As awareness rises, so will the funds

Towards the end of 2022, the UN established November 18 as the World Day for the Prevention of and Healing from Child Sexual Exploitation, Abuse and Violence. This was a great first step in raising global awareness, but as we approach the second annual acknowledgement of this day in 2023, the U.S. funds are still lacking. In fact, the budget dedicated to ending child exploitation is about half of a percent of what we spend on drug enforcement, and I believe there are a few contributing factors.

For starters, the nature of the material is incredibly disturbing and depressing, so much so that the average person really won’t be able to handle it. The analysts and law enforcement I've met that can deal with this content are a different breed, and they never stop working. They're always plugged in, and that's only a part of the problem.

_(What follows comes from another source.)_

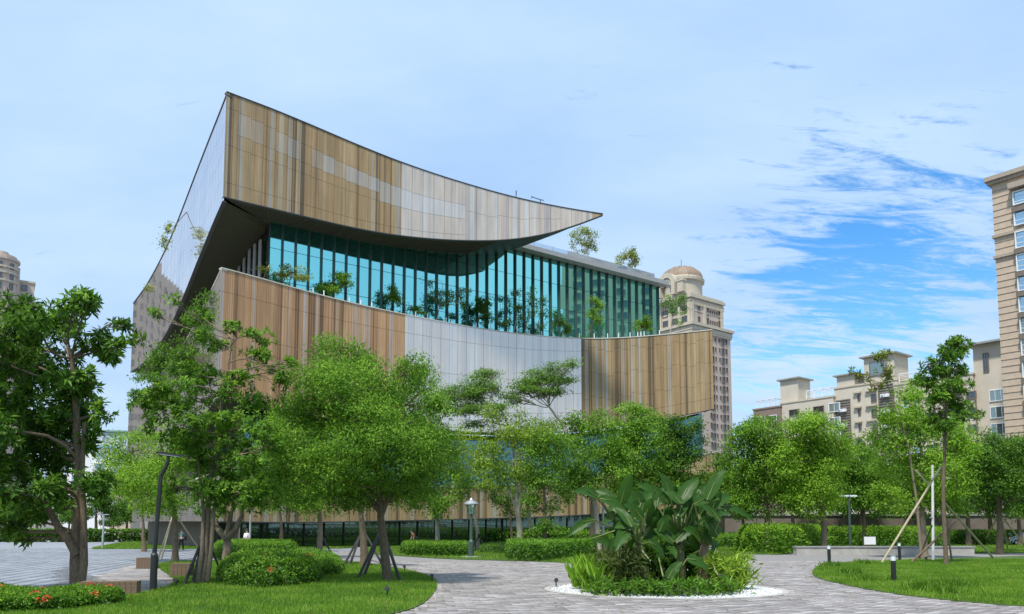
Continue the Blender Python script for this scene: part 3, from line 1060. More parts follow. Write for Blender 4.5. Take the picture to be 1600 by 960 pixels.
# terrace behind the middle band
ts2 = np.linspace(0, B2.L, 60)
DROP = 0.5
IN2 = [(foot(B2.xy(t)) if True else None) for t in ts2]
te = MB().strip([(*B2.xy(t), B2.top(t) - DROP) for t in ts2], [(f.x, f.y, B2.top(t) - DROP) for f, t in zip(IN2, ts2)])
ts2l = np.linspace(0, B2L.L, 40)
INL = [GL_L + ld * (t * 0.9) for t in ts2l]
te.strip([(*B2L.xy(t), B2L.top(t) - DROP) for t in ts2l], [(f.x, f.y, B2L.top(t) - DROP) for f, t in zip(INL, ts2l)])
qe = B2.xy(B2.L)
te.add([(qe[0], qe[1], B2.top(B2.L) - DROP), (IN2[-1].x, IN2[-1].y, B2.top(B2.L) - DROP), (S_R.x + 6, S_R.y + 10, B2.top(B2.L) - DROP)], [(0, 1, 2)])
lib('terrace', te, m_grey)
in_off = Vector((-0.61, 0.79, 0)) * 3.2


def inner(bd, ts, off): return [Vector((*bd.xy(t), 0)) + off for t in ts]


I2 = inner(B2, ts2, in_off)
so2 = MB().strip([(*B2.xy(t), B2.bot(t) - 0.02) for t in ts2], [(f.x, f.y, B2.bot(t) + 0.05) for f, t in zip(I2, ts2)])
off_l = Vector((0.79, 0.61, 0)) * 3.0
I2L = inner(B2L, ts2l, off_l)
so2.strip([(*B2L.xy(t), B2L.bot(t) - 0.02) for t in ts2l], [(f.x, f.y, B2L.bot(t) + 0.05) for f, t in zip(I2L, ts2l)])
# thick right end of the band
en = B2.xy(B2.L); nn = B2.normal(B2.L)
so2.add([(en[0], en[1], B2.top(B2.L)), (en[0] - nn.x * 3.2, en[1] - nn.y * 3.2, B2.top(B2.L)), (en[0] - nn.x * 3.2, en[1] - nn.y * 3.2, B2.bot(B2.L)), (en[0], en[1], B2.bot(B2.L))], [(0, 1, 2, 3)])
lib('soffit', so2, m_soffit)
# recessed glass between the middle and the lower band, and at the foot
ts1 = np.linspace(0, B1.L, 60)
I1 = inner(B1, ts1, in_off * 0.7)
lib('lower_glazing', MB().strip([(f.x, f.y, B2.bot(t * B2.L / B1.L) + 0.1) for f, t in zip(I1, ts1)], [(f.x, f.y, B1.top(t) - 0.6) for f, t in zip(I1, ts1)]), m_glassm)
ledge = MB().strip([(*B1.xy(t), B1.top(t) - 0.5) for t in ts1], [(f.x, f.y, B1.top(t) - 0.5) for f, t in zip(I1, ts1)])
ledge.strip([(*B1.xy(t), B1.bot(t) - 0.02) for t in ts1], [(f.x, f.y, B1.bot(t) + 0.03) for f, t in zip(I1, ts1)])
ledge.strip([(*B1.xy(t), B1.top(t)) for t in ts1[-2:]], [(*B1.xy(t), B1.bot(t)) for t in ts1[-2:]])
e1 = B1.xy(B1.L); n1_ = B1.normal(B1.L)
ledge.add([(e1[0], e1[1], B1.top(B1.L)), (e1[0] - n1_.x * 3, e1[1] - n1_.y * 3, B1.top(B1.L)), (e1[0] - n1_.x * 3, e1[1] - n1_.y * 3, B1.bot(B1.L)), (e1[0], e1[1], B1.bot(B1.L))], [(0, 1, 2, 3)])
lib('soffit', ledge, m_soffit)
base = lib('base_glazing', MB().strip([(f.x, f.y, B1.bot(t) + 0.05) for f, t in zip(I1, ts1)], [(f.x, f.y, 0) for f, t in zip(I1, ts1)]), m_glassd)
mul = MB()
for t in np.arange(0.5, B1.L, 2.2):
    f = Vector((*B1.xy(t), 0)) + in_off * 0.7; n = B1.normal(t)
    mul.box((f.x + n.x * 0.08, f.y + n.y * 0.08, 1.6), (0.09, 0.16, 3.2), rz=math.atan2(n.y, n.x) + R(90))
lib('mullion', mul, m_black, kind='stuff')
I1L = [Vector((*B1L.xy(t), 0)) + off_l * 0.6 for t in np.linspace(0, B1L.L, 20)]
lib('side_base', MB().strip([(f.x, f.y, 14) for f in I1L], [(f.x, f.y, 0) for f in I1L]), m_aptb)
# plain core that closes the volume behind glass and bands
k0 = GL_L - gn * 0.6 + gd * 0.3; k1 = GL_R - gn * 0.6
lib('core', MB().prism([(v.x, v.y) for v in (k0, k1, k1 - gn * 16, k0 - gn * 16)], 19, SLAB_Z - 0.5), m_edge)
# balusters along the terrace edge
bal = MB()
for px in (1005, 1010, 491, 508, 548, 566, 583, 652, 700, 747, 770, 812, 830, 850, 868, 909, 932, 953, 970, 988, 1000, 1034):
    t = B2.s_at(px); q = B2.xy(t); n = B2.normal(t)
    bal.tube([(q[0] - n.x * .5, q[1] - n.y * .5, B2.top(t) - .5), (q[0] - n.x * .5, q[1] - n.y * .5, B2.top(t) + .75)], 0.06, 5)
lib('baluster', bal, m_white, kind='stuff')

# aerials on the upper roof
for px, py0, kind in ((808, 297, 0), (846, 303, 1)):
    t = B3.s_at(px); q = Vector((*B3.xy(t), B3.top(t) - .2)) - B3.normal(t) * 0.5
    hgt = 1.3
    o = thing('roof_aerial', 'small whip aerial on the sloping library roof edge' if not kind else 'forked television aerial on the library roof edge near its tip', 'aerial', q)
    MB().tube([(0, 0, 0), (0, 0, 0.9 if kind else 1.1)], 0.05, 5).build('mast', m_edge, o)
    if kind:
        MB().tube([(-0.95, -0.1, 1.15), (0, 0, 0.85), (0.4, 0, 0.78)], 0.05, 5).tube([(-.95, -.3, 1.15), (-.95, .3, 1.15)], .04, 4).build('boom', m_edge, o)
    else:
        MB().box((0.02, 0, 1.0), (0.10, 0.10, 0.5), rx=0.2).build('antenna_head', m_edge, o)

# ------------------------------------------------------------------ the other buildings
UA = R(52); ux = Vector((math.sin(UA), math.cos(UA), 0)); uy = Vector((-math.cos(UA), math.sin(UA), 0))   # right-receding and left-receding grid directions
RZ = math.atan2(ux.y, ux.x)


def bwin(parent, p, wd, h, mesh_cache, glass, frame, n, sill=True, rzz=0.0, name='window', depth=0.25):
    """a window: a box frame proud of the wall with a pane set in it; meshes are shared"""
    key = (round(wd, 2), round(h, 2), glass.name, n)
    if key not in mesh_cache:
        fr = MB()
        t = min(0.14, wd * 0.12)
        fr.box((0, 0, h / 2 - t / 2), (wd, depth, t)).box((0, 0, -h / 2 + t / 2), (wd, depth, t))
        fr.box((-wd / 2 + t / 2, 0, 0), (t, depth - .02, h - 2 * t)).box((wd / 2 - t / 2, 0, 0), (t, depth - .02, h - 2 * t))
        for k in range(1, n):
            fr.box((-wd / 2 + k * wd / n, 0, 0), (0.08, depth - 0.06, h - 2 * t))
        pn = MB().box((0, 0, 0), (wd - 2 * t, 0.08, h - 2 * t))
        mesh_cache[key] = (fr.mesh('window', frame), pn.mesh('pane', glass))
    f, g = mesh_cache[key]
    o = link(name, f, parent); o.location = p; o.rotation_euler.z = rzz
    c = link('pane', g, o)
    return o


# --- domed tower
Cn = at(1077, 470, 247.0); Cn.z = 0
dt = thing('domed_tower', 'tall cream and pink apartment tower with a domed top behind the library', 'tower', Cn, RZ)
zz = lambda py, Y=247.0: CAMZ + (830 - py) / F * Y
Z_TOP, Z_LOW = zz(452), zz(497)
W_, D_ = 19.5, 24.0
sh = MB().box((W_ / 2 + 1.0, D_ / 2, (Z_LOW - 1) / 2), (W_, D_, Z_LOW - 1))
sh.box((1.0 + W_ * 0.5, D_ / 2, (Z_LOW + Z_TOP) / 2), (W_ - 3.0, D_ - 3, Z_TOP - Z_LOW))
sh.build('shaft', m_pink, dt)
tr = MB()
for z, ex, h in ((Z_LOW - 0.4, 1.0, 0.9), (Z_LOW - 2.6, 0.35, 0.7), (Z_LOW - 1.6, 0.5, 1.3)):
    tr.box((1 + W_ / 2, D_ / 2, z), (W_ + 2 * ex, D_ + 2 * ex, h))
for z, ex, h in ((Z_TOP + 0.2, 0.6, 0.8), (Z_TOP - 1.0, 0.25, 0.5), (Z_TOP - 4.2, 0.1, 0.45), (Z_TOP + 0.95, 0.2, 0.7)):
    tr.box((1 + W_ / 2, D_ / 2, z), (W_ - 3 + 2 * ex, D_ - 3 + 2 * ex, h))
for k in range(26):
    tr.box((2.9 + k * 0.64, 1.32, Z_TOP - 1.9), (0.3, 0.4, 1.1))
for k in range(30):
    tr.box((2.32, 1.9 + k * 0.68, Z_TOP - 1.9), (0.4, 0.3, 1.1))
for x_ in (3.0, 9.2, 17.8):
    tr.box((x_, 1.3, (Z_LOW + Z_TOP) / 2 - .8), (1.1, 0.5, Z_TOP - Z_LOW - 1.8))
for y_ in (2.1, 6, 10, 14, 18, 22):
    tr.box((2.3, y_, (Z_LOW + Z_TOP) / 2 - .8), (0.5, 1.0, Z_TOP - Z_LOW - 1.8))
tr.build('cornice', m_creaml, dt)
dc = Vector((W_ / 2 + 0.6, D_ / 2 - 2.5))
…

To build a task force dedicated to child exploitation, you would have to find about 200 people who are not only willing to sift through the content on a computer all day, but who also understand encryption and OSINT. A lot of the departments that deal with these kinds of cases are composed of OSINT teams devoted to chasing down runaway kids, but they are researching the more tangible and local aspects of the industry. For instance, they may track down U.S. consumers who are downloading illegal materials and arrest them, but that isn’t really solving the greater problem - those kids are still facing abuse at the hands of the producers.

With all of that being said, we're never going to be able to put a task force together or allocate enough money to a budget if people don't care. For now, it's really just a matter of bringing awareness to how extensive this issue is. Some of the advocates and survivors paint a fantastic picture of what this world looks like, and if given a platform, their stories could have the power to draw awareness at a larger scale.